Cummins has not fallen into the Kodak trap. The company revealed a prototype of an electric truck in 2017 and this has been followed by a number of acquisitions including battery pack specialist Brammo, Johnson Matthey’s UK automotive battery systems division specialising in electric and hybrid vehicles and Efficient Drivetrains, developer of hybrid and electric drives.

As they say on television: other hydrogen drivetrain suppliers are available. Similarly with battery power.

NOT A BREEZE

Here we come to the Task Force’s obsession with research, noting that the report was produced ‘with the support of the Rail Safety & Standards Board’. RSSB is of course the primary supplier of Bisto granules to what my colleague Ian Walmsley terms the academic research gravy train.

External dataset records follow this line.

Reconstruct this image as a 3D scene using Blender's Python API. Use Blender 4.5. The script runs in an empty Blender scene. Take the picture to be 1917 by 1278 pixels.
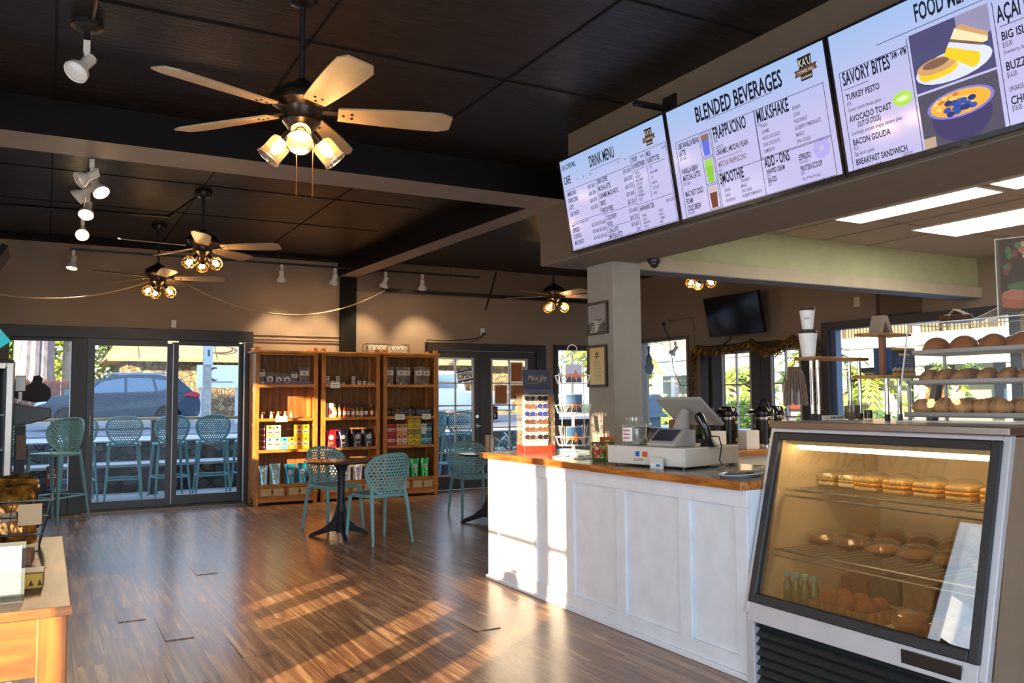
import bpy, bmesh, math, random
from mathutils import Vector, Matrix, Euler
random.seed(7)
S = bpy.context.scene
COL = S.collection
PI = math.pi
def R(d): return math.radians(d)

# ------------------------------------------------------------------ camera
cam_d = bpy.data.cameras.new('camera')
cam_d.sensor_width = 36.0
cam_d.lens = 36.0*1587.0/1917.0
cam_d.clip_start = 0.05
cam_d.clip_end = 300
cam = bpy.data.objects.new('camera', cam_d)
COL.objects.link(cam)
_y, _p, _r = R(28.8), R(3.87), R(0.43)
_f = Vector((math.sin(_y)*math.cos(_p), math.cos(_y)*math.cos(_p), math.sin(_p)))
_r0 = Vector((math.cos(_y), -math.sin(_y), 0))
_u0 = _r0.cross(_f)
_rt = _r0*math.cos(_r) - _u0*math.sin(_r)
_up = _r0*math.sin(_r) + _u0*math.cos(_r)
cam.matrix_world = Matrix(((_rt.x, _up.x, -_f.x, 0.0), (_rt.y, _up.y, -_f.y, 0.0), (_rt.z, _up.z, -_f.z, 1.33), (0, 0, 0, 1)))
S.camera = cam
S.view_settings.view_transform = 'Standard'
S.view_settings.look = 'None'
S.view_settings.gamma = 1
S.view_settings.use_curve_mapping = False
S.view_settings.exposure = 0.6

# ------------------------------------------------------------------ sky, sun, added fill lamps
W = bpy.data.worlds.new('sky'); S.world = W; W.use_nodes = True
_nt = W.node_tree; _nt.nodes.clear()
_o = _nt.nodes.new('ShaderNodeOutputWorld'); _b = _nt.nodes.new('ShaderNodeBackground')
_tc = _nt.nodes.new('ShaderNodeTexCoord'); _sx = _nt.nodes.new('ShaderNodeSeparateXYZ'); _cr = _nt.nodes.new('ShaderNodeValToRGB')
_cr.color_ramp.elements[0].position = 0.48; _cr.color_ramp.elements[0].color = (0.78, 0.80, 0.82, 1)
_cr.color_ramp.elements[1].position = 0.85; _cr.color_ramp.elements[1].color = (0.30, 0.48, 0.85, 1)
_e = _cr.color_ramp.elements.new(0.58); _e.color = (0.62, 0.76, 0.98, 1)
_mp = _nt.nodes.new('ShaderNodeMath'); _mp.operation = 'MULTIPLY_ADD'; _mp.inputs[1].default_value = 0.5; _mp.inputs[2].default_value = 0.5
_nt.links.new(_tc.outputs['Generated'], _sx.inputs[0]); _nt.links.new(_sx.outputs['Z'], _mp.inputs[0])
_nt.links.new(_mp.outputs[0], _cr.inputs[0]); _nt.links.new(_cr.outputs[0], _b.inputs['Color'])
_b.inputs['Strength'].default_value = 2.5
_nt.links.new(_b.outputs[0], _o.inputs['Surface'])

SUN_AZ, SUN_EL = R(52), math.atan(0.2)
sun_d = bpy.data.lights.new('sun', 'SUN'); sun_d.energy = 15.0; sun_d.color = (1.0, 0.72, 0.42); sun_d.angle = R(0.6)
sun = bpy.data.objects.new('sun', sun_d); COL.objects.link(sun)
_sd = Vector((math.sin(SUN_AZ)*math.cos(SUN_EL), math.cos(SUN_AZ)*math.cos(SUN_EL), -math.sin(SUN_EL)))
sun.rotation_euler = _sd.to_track_quat('-Z', 'Y').to_euler()

def fill_lamp(name, loc, direction, sx, sy, power, color):
    d = bpy.data.lights.new(name, 'AREA'); d.shape = 'RECTANGLE'; d.size = sx; d.size_y = sy
    d.energy = power; d.color = color
    o = bpy.data.objects.new(name, d); COL.objects.link(o); zz = -Vector(direction).normalized(); xx = Vector((0, 0, 1)).cross(zz).normalized(); yy = zz.cross(xx)
    o.matrix_world = Matrix(((xx.x, yy.x, zz.x, loc[0]), (xx.y, yy.y, zz.y, loc[1]), (xx.z, yy.z, zz.z, loc[2]), (0, 0, 0, 1)))
    return o

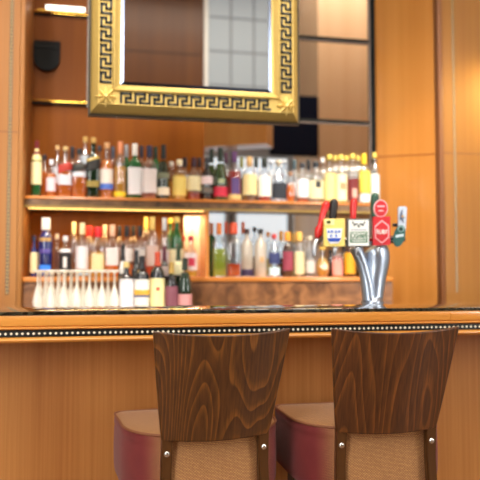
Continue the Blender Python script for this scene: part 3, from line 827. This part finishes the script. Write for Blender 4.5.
def bottle(name, px, top, wpx, Y, zbase, shape, g, capk, capc, labels, text, group, liq=None, fill=.55, metal=0.0, cat='bottle'):
    p = at(px, top, Y); ax = Y*(math.cos(YAW)+(p.x/Y)*math.sin(YAW))
    r = wpx/2/F*ax; h = p.z-zbase
    o = empty(name, (p.x, Y, zbase+.0006), label=text, cat=cat, group=group)
    if shape not in SHAPES: raise KeyError(shape)
    prof, k = SHAPES[shape]
    q, fh = CAPH[capk]; lim = 1-fh
    zc = .985-fh if capk != 'cork' else .93
    pr = [(a*r, z*h) for a, z in prof if z <= max(zc+.02, .62)] if capk in ('foil', 'long', 'wide') and zc < .9 else [(a*r, z*h) for a, z in prof]
    topz = pr[-1][1]; rt = pr[-1][0]
    bm = bmesh.new(); lathe(bm, pr, 24, k); link('glass_body', bm, g, o, angle=50)
    if liq:
        f = fill; lp_ = [(a*r*.93, max(z*h, .006)) for a, z in prof if z < f] + [(rad_at(prof, f)*r*.93, f*h)]
        bm = bmesh.new(); lathe(bm, lp_, 20, k); link('liquid', bm, liquid('liquid_'+liq, LIQ[liq], .28), o, angle=50)
    # cap sits on the neck
    z0 = max(topz-.012, zc*h) if capk in ('cap', 'cork', 'ball') else zc*h
    rc = max(q*r, .011) if capk not in ('foil',) else None
    bm = bmesh.new()
    if capk == 'ball':
        m = h-z0; lathe(bm, [(rc*.5, z0), (rc*.5, z0+.3*m), (rc*.95, z0+.42*m), (rc, z0+.62*m), (rc*.8, z0+.88*m), (rc*.3, h)], 18)
    elif capk == 'foil':
        lathe(bm, [(rad_at(prof, zc)*r+.001, z0), (max(.40*r, .010), z0+(h-z0)*.3), (.36*r+.001, z0+(h-z0)*.6), (.36*r+.0015, h-.012), (.40*r, h-.008), (.39*r, h-.001), (.3*r, h)], 18)
    else:
        lathe(bm, [(rc, z0), (rc*1.02, z0+.002), (rc, h-.003), (rc*.9, h)], 18)
    link('cap', bm, paint(capc, .35, metal), o, angle=40)
    for lb in labels:
        z0, z1, c = lb[:3]; kw = lb[3] if len(lb) > 3 else {}
        nm = kw.pop('n', 'paper_label') if kw else 'paper_label'
        kw = dict(kw)
        bm = bmesh.new(); wrap(bm, prof, k, r, h, z0, z1, **kw); link(nm, bm, paint(c, .55), o, angle=60)
    return o
CREAM, WHITE, IVORY = (232, 220, 170), (236, 234, 230), (240, 232, 208)
G1 = 'bottles in the front row of the upper shelf'; G2 = 'bottles in the back row of the upper shelf'
UF, UB = 4.035, 4.15
def up(px, top, w, shape, g, capk, capc, labels, text, liq=None, fill=.55, name='spirit_bottle', metal=0.0):
    bottle(name, px, top, w, UF, ZU, shape, g, capk, capc, labels, text, G1, liq, fill, metal)
def ub(px, top, w, shape, g, capk, capc, labels, text, liq=None, fill=.55, name='spirit_bottle', metal=0.0):
    bottle(name, px, top, w, UB, ZU, shape, g, capk, capc, labels, text, G2, liq, fill, metal)
e4 = dict(eps=.0022)
up(37, 141, 10.5, 'tall', GREEN, 'foil', (110, 24, 34), [(.22, .62, CREAM), (.64, .86, (226, 214, 150), dict(arc=170))], 'green whisky bottle with tall cream label and dark red cap at the left end', name='whisky_bottle')
up(51.5, 160, 9.5, 'round', CLEAR, 'cap', (232, 232, 240), [(.16, .52, (226, 206, 214))], 'short bottle with pale pink label over orange liquor, second along the upper shelf', 'amber', .62)
up(65.5, 147, 13, 'square', CLEAR, 'cork', (220, 190, 130), [(.24, .44, (214, 214, 224)), (.50, .66, (176, 44, 26), dict(slant=.35, eps=.0022))], 'square whisky bottle with slanted red label strip', 'amber', .5, name='whisky_bottle')
up(79.5, 149, 13.5, 'square', CLEAR, 'cap', (30, 30, 36), [(.42, .52, (216, 218, 226)), (.54, .70, (36, 34, 30), dict(slant=.4, eps=.0022))], 'square whisky bottle with slanted black label strip above glowing amber', 'amber', .45, name='whisky_bottle')
up(93.5, 138, 13, 'square', DGREEN, 'cap', (190, 150, 80), [(.18, .28, (150, 130, 60)), (.46, .62, (30, 28, 26), dict(slant=.4, eps=.0022)), (.62, .66, (190, 160, 70), dict(slant=.4, eps=.0024))], 'tall dark whisky bottle with gold-edged slanted black label', name='whisky_bottle')
up(107, 143, 13, 'round', CLEAR, 'cap', (196, 150, 104), [(.18, .52, (226, 216, 206)), (.16, .26, (74, 110, 196), e4)], 'amber bottle whose white label has a blue band at the foot', 'amber', .68, name='whisky_bottle')
up(120.5, 142, 12, 'tall', CLEAR, 'long', (204, 130, 92), [(.04, .12, (236, 206, 40))], 'bright amber bottle with copper cap and yellow foot', 'gold', .56)
up(135, 144, 13.5, 'square', GREEN, 'long', (232, 228, 224), [(.08, .56, (226, 224, 226))], 'green gin bottle with white cap and large white label', name='gin_bottle')
up(149.5, 146, 14, 'square', CLEAR, 'long', (44, 50, 80), [(.12, .56, (232, 222, 220))], 'clear bottle with navy cap, large off-white label and reddish foot', 'rose', .14)
up(163.5, 145, 12.5, 'burgundy', DGREEN, 'foil', (34, 42, 44), [(.08, .22, IVORY), (.38, .48, (120, 124, 100))], 'dark green bottle with small cream label low down and black capsule')
up(179.5, 160, 14, 'stout', CLEAR, 'cap', (228, 214, 180), [(.10, .58, (232, 206, 110))], 'short round bottle with yellow label and cream stopper', 'gold', .62)
up(194, 158, 13.5, 'round', CLEAR, 'long', (54, 24, 40), [(.22, .56, (226, 214, 168))], 'clear bottle with dark plum cap, beige label and red foot', 'red', .18)
up(207, 158, 12, 'round', BLACKG, 'cap', (60, 62, 70), [(.38, .56, (226, 204, 208)), (.18, .3, (110, 104, 96))], 'black bottle with pale pink oval label left of the green champagne')
up(220.5, 148, 14, 'burgundy', OLIVE, 'foil', (30, 46, 34), [(.08, .26, (206, 40, 70)), (.33, .40, (170, 180, 140), dict(arc=25))], 'olive champagne bottle with bright red label', name='champagne_bottle')
up(234.5, 152, 13.5, 'round', CLEAR, 'long', (96, 60, 110), [(.14, .46, (96, 70, 130), dict(arc=38)), (.03, .13, (226, 200, 130))], 'red liqueur bottle with purple cap and purple label', 'red', .60, name='liqueur_bottle')
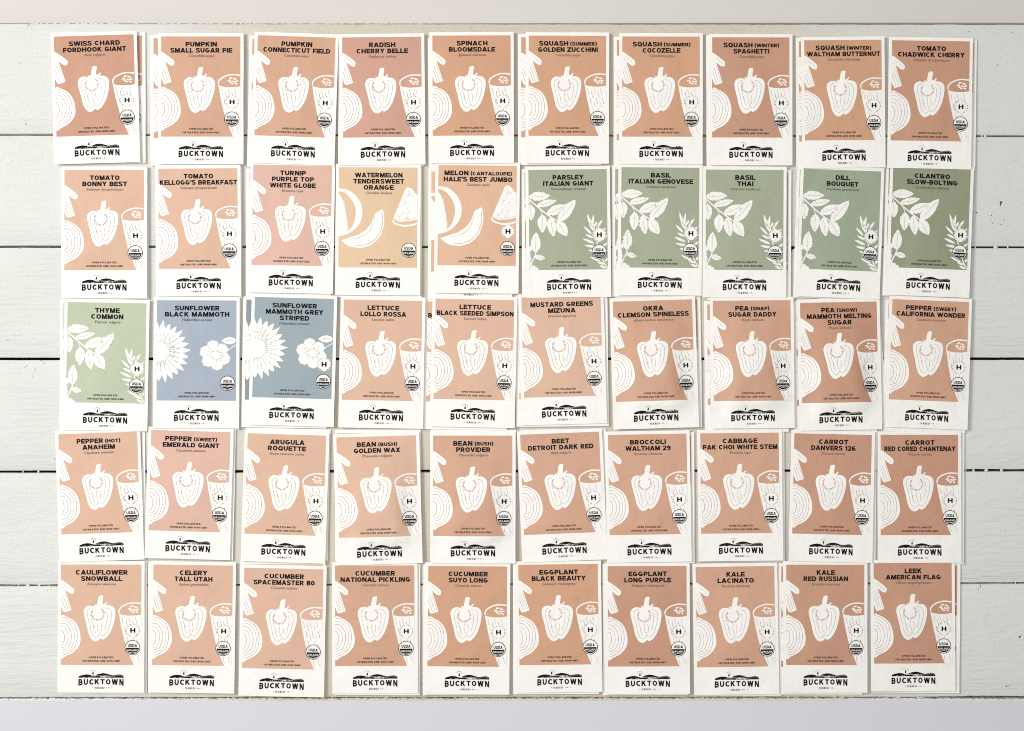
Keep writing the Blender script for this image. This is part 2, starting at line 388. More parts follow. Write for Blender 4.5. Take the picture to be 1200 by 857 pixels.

What is the point of spending millions on research into hydrogen fuel cell traction when, with the iLint, Alstom has hydrogen fuel cell multiple-units (HFCMU) running in service? Research funding comes from the Department for Transport, which seems unwilling to put money into the ‘Development’ that follows ‘Research’ in ‘R&D’.

My chums at Alstom and Eversholt have produced the Breeze Class 321 demonstrator (page 89, July issue). The next stage is to get it running in passenger service. Unfortunately, this is proving difficult because DfT is insisting on a full-blown business case.

Having to put a demonstrator, aimed at fulfilling political aspirations, through the appraisal system applied to commercial rolling stock acquisition is clearly a nonsense. But par for the course at New Minster House.

Meanwhile, as Lenin almost said, decarbonisation equals sustainable power plus the electrification of the whole railway.